- Aim -
Wherever the string "picture" appears in a line, extract that line.
— Begin Record list —
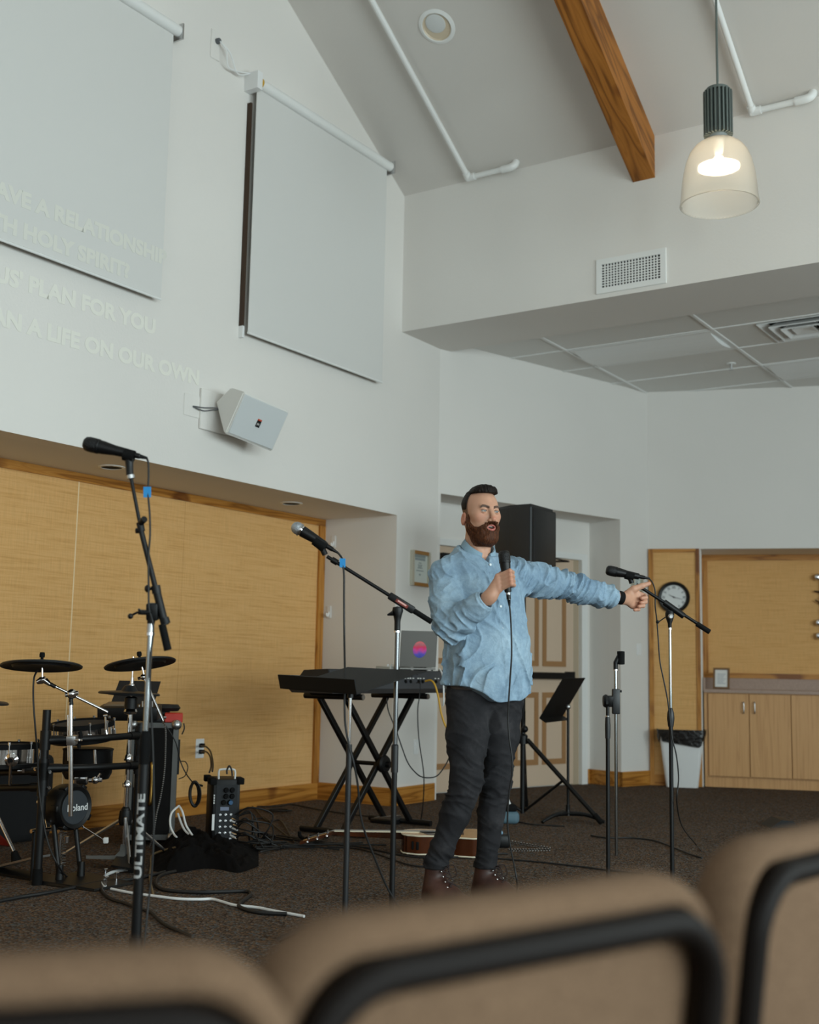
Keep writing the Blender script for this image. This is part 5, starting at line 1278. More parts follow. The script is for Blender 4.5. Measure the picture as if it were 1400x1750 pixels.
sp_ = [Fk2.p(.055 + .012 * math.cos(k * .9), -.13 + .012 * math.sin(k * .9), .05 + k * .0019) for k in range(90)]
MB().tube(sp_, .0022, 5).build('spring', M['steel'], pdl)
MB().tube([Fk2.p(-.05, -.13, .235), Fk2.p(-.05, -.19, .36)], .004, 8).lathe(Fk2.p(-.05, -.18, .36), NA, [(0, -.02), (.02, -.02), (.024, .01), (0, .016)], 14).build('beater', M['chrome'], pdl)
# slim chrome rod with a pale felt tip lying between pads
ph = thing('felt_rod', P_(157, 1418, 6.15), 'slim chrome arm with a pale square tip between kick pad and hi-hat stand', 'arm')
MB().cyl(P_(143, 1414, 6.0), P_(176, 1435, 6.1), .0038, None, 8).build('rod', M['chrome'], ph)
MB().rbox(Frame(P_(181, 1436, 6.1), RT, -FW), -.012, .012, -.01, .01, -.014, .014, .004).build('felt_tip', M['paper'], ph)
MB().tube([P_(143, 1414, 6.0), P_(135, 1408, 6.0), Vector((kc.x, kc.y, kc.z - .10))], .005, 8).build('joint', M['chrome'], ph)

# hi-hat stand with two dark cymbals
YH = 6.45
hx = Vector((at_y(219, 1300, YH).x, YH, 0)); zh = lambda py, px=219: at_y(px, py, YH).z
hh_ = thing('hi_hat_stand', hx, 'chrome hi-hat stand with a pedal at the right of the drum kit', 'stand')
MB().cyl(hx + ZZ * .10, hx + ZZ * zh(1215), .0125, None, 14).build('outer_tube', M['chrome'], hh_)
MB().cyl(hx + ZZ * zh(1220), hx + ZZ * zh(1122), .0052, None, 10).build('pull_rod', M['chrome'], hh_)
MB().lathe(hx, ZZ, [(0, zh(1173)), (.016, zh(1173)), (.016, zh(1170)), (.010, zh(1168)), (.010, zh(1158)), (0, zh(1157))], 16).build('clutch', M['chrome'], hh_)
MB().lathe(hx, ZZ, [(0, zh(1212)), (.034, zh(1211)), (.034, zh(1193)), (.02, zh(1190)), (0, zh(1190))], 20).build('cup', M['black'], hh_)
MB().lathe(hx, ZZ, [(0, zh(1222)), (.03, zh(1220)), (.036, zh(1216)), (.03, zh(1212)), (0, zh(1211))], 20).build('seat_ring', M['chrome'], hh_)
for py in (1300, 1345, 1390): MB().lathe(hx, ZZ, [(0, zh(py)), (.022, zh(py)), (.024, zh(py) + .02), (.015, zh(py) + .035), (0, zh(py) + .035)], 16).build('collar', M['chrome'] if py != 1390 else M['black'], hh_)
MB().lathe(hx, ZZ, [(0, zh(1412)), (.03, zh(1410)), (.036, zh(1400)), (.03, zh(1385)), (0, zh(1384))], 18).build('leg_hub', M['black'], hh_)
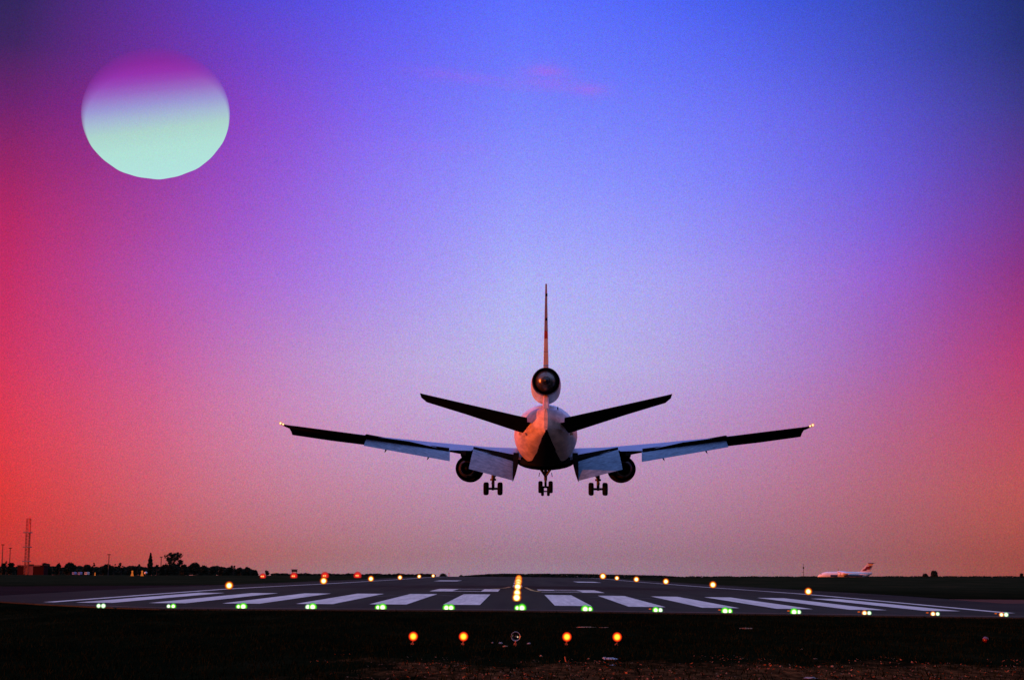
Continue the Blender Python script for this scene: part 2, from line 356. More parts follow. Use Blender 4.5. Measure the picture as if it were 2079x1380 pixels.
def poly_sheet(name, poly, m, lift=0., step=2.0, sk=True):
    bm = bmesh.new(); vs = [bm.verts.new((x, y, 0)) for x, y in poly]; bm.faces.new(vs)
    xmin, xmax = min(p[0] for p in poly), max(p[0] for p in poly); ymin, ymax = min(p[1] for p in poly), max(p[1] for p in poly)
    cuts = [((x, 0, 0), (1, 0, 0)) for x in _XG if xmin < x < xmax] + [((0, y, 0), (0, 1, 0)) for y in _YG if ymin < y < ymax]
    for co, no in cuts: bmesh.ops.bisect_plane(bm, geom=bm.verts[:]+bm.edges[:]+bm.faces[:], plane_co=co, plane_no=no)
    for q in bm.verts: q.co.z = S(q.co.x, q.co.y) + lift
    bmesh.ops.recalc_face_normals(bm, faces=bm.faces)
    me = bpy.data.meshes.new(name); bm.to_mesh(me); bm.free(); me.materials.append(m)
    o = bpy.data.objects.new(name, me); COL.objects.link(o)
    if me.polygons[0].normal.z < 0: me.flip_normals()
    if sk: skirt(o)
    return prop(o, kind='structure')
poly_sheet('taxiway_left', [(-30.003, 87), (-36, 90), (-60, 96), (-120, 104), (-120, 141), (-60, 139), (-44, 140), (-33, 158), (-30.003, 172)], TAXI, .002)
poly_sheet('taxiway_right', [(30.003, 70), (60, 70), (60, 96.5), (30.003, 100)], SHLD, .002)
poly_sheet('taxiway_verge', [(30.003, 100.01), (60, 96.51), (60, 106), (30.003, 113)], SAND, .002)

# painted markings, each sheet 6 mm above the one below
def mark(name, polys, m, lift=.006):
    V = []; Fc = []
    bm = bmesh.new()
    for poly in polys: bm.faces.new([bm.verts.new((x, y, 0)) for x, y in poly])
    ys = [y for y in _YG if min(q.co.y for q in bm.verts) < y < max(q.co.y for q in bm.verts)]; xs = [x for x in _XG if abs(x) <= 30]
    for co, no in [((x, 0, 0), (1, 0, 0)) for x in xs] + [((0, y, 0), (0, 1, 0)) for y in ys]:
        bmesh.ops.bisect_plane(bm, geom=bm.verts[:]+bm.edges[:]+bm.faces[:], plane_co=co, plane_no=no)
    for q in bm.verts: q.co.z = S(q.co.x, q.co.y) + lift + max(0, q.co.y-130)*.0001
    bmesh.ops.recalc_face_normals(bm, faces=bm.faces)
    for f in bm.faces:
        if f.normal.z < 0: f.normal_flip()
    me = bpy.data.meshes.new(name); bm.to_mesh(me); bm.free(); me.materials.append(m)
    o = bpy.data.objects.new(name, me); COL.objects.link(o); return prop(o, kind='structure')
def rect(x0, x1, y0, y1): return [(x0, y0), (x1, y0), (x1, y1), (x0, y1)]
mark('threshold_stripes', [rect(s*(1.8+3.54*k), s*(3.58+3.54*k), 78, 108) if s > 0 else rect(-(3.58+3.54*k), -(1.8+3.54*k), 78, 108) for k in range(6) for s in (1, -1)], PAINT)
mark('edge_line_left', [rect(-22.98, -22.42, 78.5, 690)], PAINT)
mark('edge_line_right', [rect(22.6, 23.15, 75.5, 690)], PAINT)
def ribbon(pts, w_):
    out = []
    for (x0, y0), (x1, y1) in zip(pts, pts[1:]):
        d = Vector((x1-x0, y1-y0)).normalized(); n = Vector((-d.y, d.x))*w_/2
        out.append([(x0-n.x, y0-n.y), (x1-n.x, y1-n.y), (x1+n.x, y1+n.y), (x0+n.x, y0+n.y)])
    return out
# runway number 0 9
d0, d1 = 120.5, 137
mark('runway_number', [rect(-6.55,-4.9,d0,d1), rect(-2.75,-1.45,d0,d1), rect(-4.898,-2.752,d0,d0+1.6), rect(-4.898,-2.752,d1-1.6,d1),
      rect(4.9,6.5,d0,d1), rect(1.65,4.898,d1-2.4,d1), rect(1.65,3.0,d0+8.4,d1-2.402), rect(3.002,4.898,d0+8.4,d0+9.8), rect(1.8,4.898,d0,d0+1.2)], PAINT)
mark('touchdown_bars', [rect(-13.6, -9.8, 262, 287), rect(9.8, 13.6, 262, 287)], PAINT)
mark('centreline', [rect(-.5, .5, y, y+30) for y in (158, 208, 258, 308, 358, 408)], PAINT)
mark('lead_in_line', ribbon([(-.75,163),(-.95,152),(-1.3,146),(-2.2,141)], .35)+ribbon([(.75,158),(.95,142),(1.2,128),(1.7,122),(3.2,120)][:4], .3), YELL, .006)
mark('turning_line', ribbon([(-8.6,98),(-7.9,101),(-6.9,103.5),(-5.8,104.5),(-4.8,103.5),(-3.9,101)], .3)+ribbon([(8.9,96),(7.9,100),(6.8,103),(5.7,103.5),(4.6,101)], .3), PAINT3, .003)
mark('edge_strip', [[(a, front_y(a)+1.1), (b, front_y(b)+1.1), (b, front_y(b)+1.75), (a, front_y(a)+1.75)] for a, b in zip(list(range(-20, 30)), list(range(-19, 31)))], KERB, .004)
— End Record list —
- Final result -
Keep writing the Blender script for this image. This is part 5, starting at line 1278. More parts follow. The script is for Blender 4.5. Measure the picture as if it were 1400x1750 pixels.
Continue the Blender Python script for this scene: part 2, from line 356. More parts follow. Use Blender 4.5. Measure the picture as if it were 2079x1380 pixels.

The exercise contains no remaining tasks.